Asked why Ryanair wasn’t in a position to deliver the additional 250,000 passengers it had promised over a year ago, Mr Cawley pointed out it doesn’t have any extra aircraft as capacity growth in all airports is at a premium.

He explained the airline would have to take aircraft from other European destinations in order to facilitate the extra traffic in Shannon.
“You need to be prudent and judicious at the speed in which an airline expands at an airport. Some of these routes are depending on passengers coming to this country. There isn’t a million people in the Mid-West, so we have to grow passenger numbers in a prudent way. There is no lack of growth in the future. The question is the timing of it. We have to bed down what we have, develop more and bed that down,” he explained.
Asked about the danger of giving too many routes to one strong airline like Ryanair in a relatively small airport, like Shannon, he maintained the answer to this is a requirement for other airlines to develop their own business at the airport.

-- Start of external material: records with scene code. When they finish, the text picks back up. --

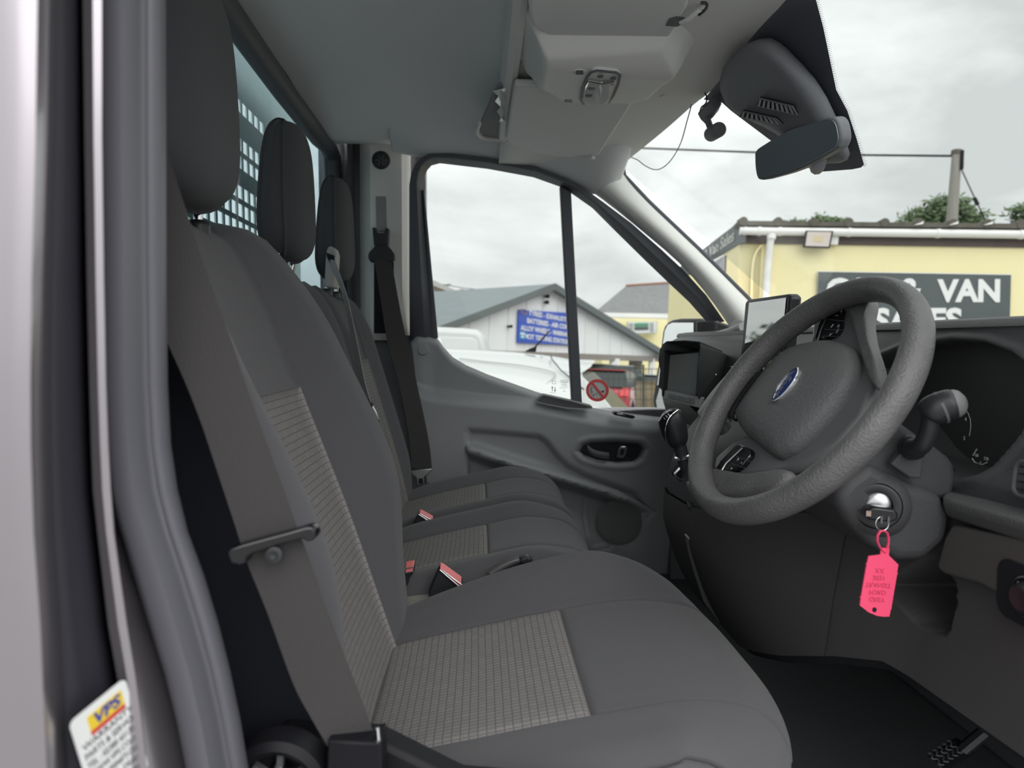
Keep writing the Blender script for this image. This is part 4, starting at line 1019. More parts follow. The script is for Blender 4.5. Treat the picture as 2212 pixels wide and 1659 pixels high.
stx = thing('wiper_stalk', V(1965, 975, 0.76), 'black wiper stalk with grey end cap beside the steering wheel', 'stalk')
mk('stalk_boot', lathe([(0.0, 0.020), (0.008, 0.019), (0.014, 0.012), (0.015, 0.0)], V(1968, 966, 0.785), (-0.3, -1, 0.1), 24, cap=False), M_BLACK, stx)
sp_ = smooth_path([V(1968, 966, 0.772), V(1990, 963, 0.755), V(2006, 930, 0.745), V(2012, 895, 0.74), V(2020, 885, 0.738)], 5)
mk('stalk_arm', tube(sp_, [0.010] * (len(sp_) - 6) + [0.011, 0.012, 0.0125, 0.013, 0.0135, 0.014], 12), M_BLACK, stx)
hd = smooth_path([V(2006, 897, 0.742), V(2018, 886, 0.738), V(2040, 877, 0.734), V(2062, 872, 0.73)], 4)
mk('stalk_head', tube(hd, [0.0125, 0.0145, 0.016, 0.0165] + [0.017] * (len(hd) - 8) + [0.017, 0.017, 0.0165, 0.0155], 16), M_BLACK, stx)
mk('thumb_ring', tube([V(2030, 882, 0.7365), V(2036, 880, 0.7355)], 0.0182, 16), M_DARKP, stx)
ecd = (V(2074, 868, 0.727) - V(2062, 872, 0.73)).normalized()
mk('end_cap', lathe([(0.0, 0.009), (0.008, 0.008), (0.0135, 0.004), (0.0155, 0.0), (0.0150, -0.004)], V(2066, 871, 0.729), ecd + Vector((0.0, -0.6, 0)), 24, cap=False), mat('stalk_cap_grey', (0.17, 0.17, 0.17), 0.5), stx)

ig = thing('ignition_lock', V(1895, 1150, 0.77), 'round black ignition lock with chrome barrel on the column shroud', 'ignition lock')
ia = Vector((-0.35, -1.0, 0.12)).normalized(); ic = V(1895, 1093, 0.782)
mk('bezel', lathe([(0.017, -0.012), (0.0165, 0.002), (0.0225, 0.004), (0.0255, 0.003), (0.027, -0.003)], ic, ia, 40, cap=False), M_BLACK, ig)
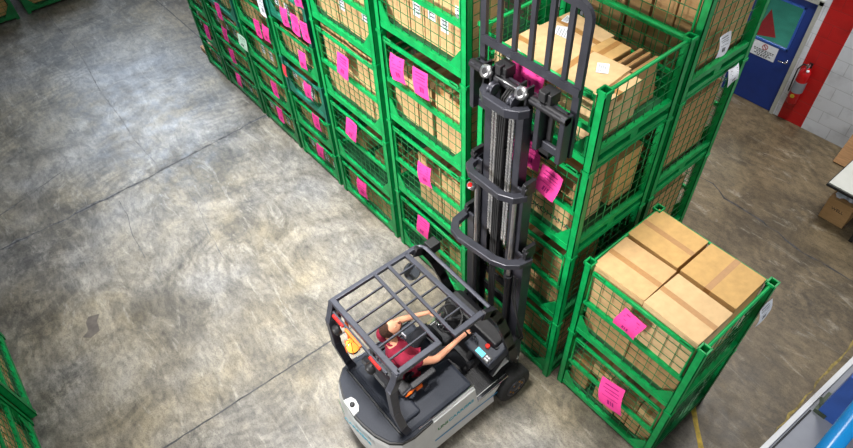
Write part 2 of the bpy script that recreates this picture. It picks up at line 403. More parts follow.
def R(n, h, v=0): return [(1+random.uniform(-.15,.15), h*(1-random.uniform(0,v))) for _ in range(n)]
S = ''
# F1
fill(F1[0], 'bottom cage '+dF1, R(4,.42,.2), row='lower row, ')
fill(F1[0], 'bottom cage '+dF1, [(1,.35),(1.2,0),(1.4,.4)], z0=.58, row='upper row, ')
fill(F1[1], 'second cage '+dF1, R(4,.45,.15), row='lower row, ')
fill(F1[1], 'second cage '+dF1, [(1.2,.36),(1,.25),(.5,0),(1,.38)], z0=.61, row='upper row, ')
c = F1[2]
yk = carton(c, .075+.25, .75, .15, .48, 1.15, .42, 'long brown carton printed YOKOHAMA, low in the corner stack', 'y', mi=0)
carton(c, .34, .72, .572, .44, 1.05, .22, 'flat plain carton lying on the printed long carton', 'y', mi=1)
carton(c, .86, .36, .15, .36, .42, .62, 'upright tan carton at the back of the third cage in the corner stack', 'x', mi=4)
carton(c, .86, .86, .15, .36, .5, .4, 'squat brown carton behind the printed long carton', 'x', mi=1)
# open cage: flat cartons
c = F1[3]
carton(c, .37, .38, .15, .54, .54, .42, 'wide tan carton at the near front of the open cage', 'y', mi=2)
carton(c, .37, .97, .15, .54, .60, .42, 'wide tan carton behind the backrest bars in the open cage', 'y', mi=2)
carton(c, .36, .62, .572, .54, .80, .03, 'flat folded carton sheet spread on top of the open cage load', 'x', mi=2, yaw=.08)
carton(c, .86, .98, .15, .36, .5, .20, 'low carton at the far back corner of the open cage', 'x', mi=0)
tb = carton(c, .84, .98, .352, .40, .54, .20, 'small raised carton with white papers, topmost in the open cage', 'y', mi=2, yaw=-.08)
carton(c, .82, .60, .15, .30, .26, .40, 'narrow carton standing at the rear rail of the open cage', 'x', mi=4)
for i, yy in enumerate((.14,.22,.30)):
    carton(c, .86, yy+.06, .152, .34, .03, .40, 'flattened carton leaning at the near side of the open cage, %s' % ('outermost','in the middle','innermost')[i], 'x', mi=1, tilt=(-.12,0), group='flattened cartons leaning in the open cage')
def sheet(x, y, z, w, h, yaw, label, m=('paper','ink')):
    b = MB(); b.box(-w/2, w/2, -h/2, h/2, 0, .002)
    for i in range(4): b.box(-w*.38, w*(.35-.12*(i%2)), h*(.3-.17*i)-.0018, h*(.3-.17*i)+.0018, .002, .0026, 1)
    o = b.build('paper_sheet', [M[m[0]], M[m[1]]]); o.location = (x,y,z); o.rotation_euler = (0,0,yaw); return tag(o, label, 'paper')
sheet(4.00, 3.14, 4.1145, .20, .15, .5, 'white packing slip lying on the raised carton in the open cage')
sheet(4.20, 3.26, 4.1145, .12, .07, .2, 'small white slip at the far edge of the raised carton')
sheet(3.42, 3.18, 4.133, .15, .12, -.3, 'white slip on the flat cartons behind the left backrest bar')
sheet(3.77, 2.50, 4.166, .14, .10, .6, 'white label on the flat carton sheet near the cage corner')
# F2
fill(F2[0], 'bottom cage '+dF2, [(1.6,0),(.5,.3),(.5,0),(.5,.62),(.45,.68)], row=S)
fill(F2[1], 'second cage '+dF2, [(.9,0),(.55,.78),(.55,.8),(.5,.74),(.6,.8)], row=S, mi=0)
fill(F2[1], 'second cage '+dF2, [(1,.25),(1,.4),(1,0)], x0=.6, depth=.42, row='back row, ')
fill(F2[2], 'third cage '+dF2, [(.4,.62),(.5,.68),(.5,.66),(.12,0),(.5,.76),(.5,.72)], row=S, mi=0)
fill(F2[2], 'third cage '+dF2, [(1,.5),(1,.62),(1,.45)], x0=.6, depth=.42, row='back row, ')
fill(F2[3], 'fourth cage '+dF2, R(6,.98,.03), labs=True, row=S, mi=0)
# F3
fill(F3[0], 'bottom cage '+dF3, R(6,.42,.1), row=S)
fill(F3[1], 'second cage '+dF3, [(1,.16),(.6,0),(.8,.12),(.6,0),(1,.2)], x0=.3, depth=.4, row='')
fill(F3[2], 'third cage '+dF3, R(6,.98,.02), row=S, mi=0)
fill(F3[3], 'fourth cage '+dF3, R(5,.98,.02), labs=True, row=S, mi=0)
# F4..F7
for st, dd, nn in ((F4,dF4,4),(F5,dF5,4),(F6,dF6,4),(F7,dF7,3)):
    for i, c in enumerate(st[:5 if st is F4 else 4]):
        fill(c, LV[i]+' '+dd, R(nn,.40,.4), row=S, labs=(i % 2 == 0))
# D
fill(D[0], 'bottom cage '+dD, R(3,.8,.1), depth=.85, row=S)
fill(D[1], 'second cage '+dD, R(4,.82,.1), depth=.85, row=S)
fill(D[2], 'third cage '+dD, R(4,.85,.1), depth=.88, row=S, mi=1)
fill(D[3], 'fourth cage '+dD, [(1,.9),(1,.86),(.15,0),(1,.9),(.1,0),(1,.84),(1,.9)], depth=.55, row='front row, ', mi=1)
fill(D[3], 'fourth cage '+dD, R(3,.92,.05), depth=.36, x0=.64, row='back row, ', mi=0)
# P
c = P[0]
fill(c, 'lower cage of the near pile', [(.9,.48),(.35,0),(.55,.42),(.55,.42),(.55,.42),(.55,.42),(.5,.42)], row='lower row, ', mi=1)
fill(c, 'lower cage of the near pile', [(.8,0),(.8,.22),(.6,.22),(.6,.25),(.7,.2)], z0=.58, depth=.42, row='upper row, ')
c = P[1]
fill(c, 'upper cage of the near pile', [(1,.46),(1.02,.46)], depth=.5, row='lower row, ', mi=1)
four = [(.31,.98,'big sealed carton at the left of the four topping the near pile','y',0,.02,2),(.87,1.0,'big sealed carton at the back of the four topping the near pile','y',4,-.01,2),
        (.30,.38,'big sealed carton at the front of the four topping the near pile','y',2,-.02,2),(.87,.385,'big sealed carton at the right of the four topping the near pile','x',4,.0,2)]
for cx, cy, lb, al, mi, yw, _ in four:
    carton(c, cx-.005 if cx < .5 else cx-.02, cy+.005, .625, .50, .585, .575+(.0 if cx > .5 else 0), lb, al, mi=mi, yaw=yw, group='four big cartons on the near pile')
for cx, cy, q in ((.85,.98,'back'),(.85,.40,'right')):
    carton(c, cx, cy, .15, .5, .56, .46, 'lower sealed carton under the %s big carton of the near pile' % q, 'x', mi=1)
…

“Ryanair isn’t going to stop growing because there are too many eggs in one basket. There is a fantastic blend in Shannon between transatlantic, flights to the UK and then Ryanair across Europe. A lot of airports of this size in continental Europe only have one carrier.

“Our history with airports is that if they keep a deal with us, we will keep a deal with them. If anyone puts up the charges by seven times, as the DAA did to us here in Shannon, you are going to do something about it,” he charged.

He claimed this was the only reason why the last Shannon deal between the DAA and Ryanair became unstuck.

Ryanair expects it will need to base at least one additional aircraft in Shannon next April to facilitate the transport of up to 300,000 extra passengers.
“Ryanair would not be expanding in Shannon if it didn’t have a good operational experience. Punctuality and service delivery is very good. It was very difficult to deal with Shannon, commercially, previously and was impossible in some cases. For whatever reason, the DAA couldn’t let Shannon be commercial.

“If you are running a hotel in Limerick you are not going to sell it at the same price as you would in Dublin. The DAA were setting the same charges in Dublin, Shannon and Cork, which was farcical because they were different airports.

“Dublin is a monopoly and they regard themselves as a monopoly. They put in things they don’t need to build and expect us to pay for them. Shannon Airport seems to be doing all the right things to be competitive and efficient,” he added.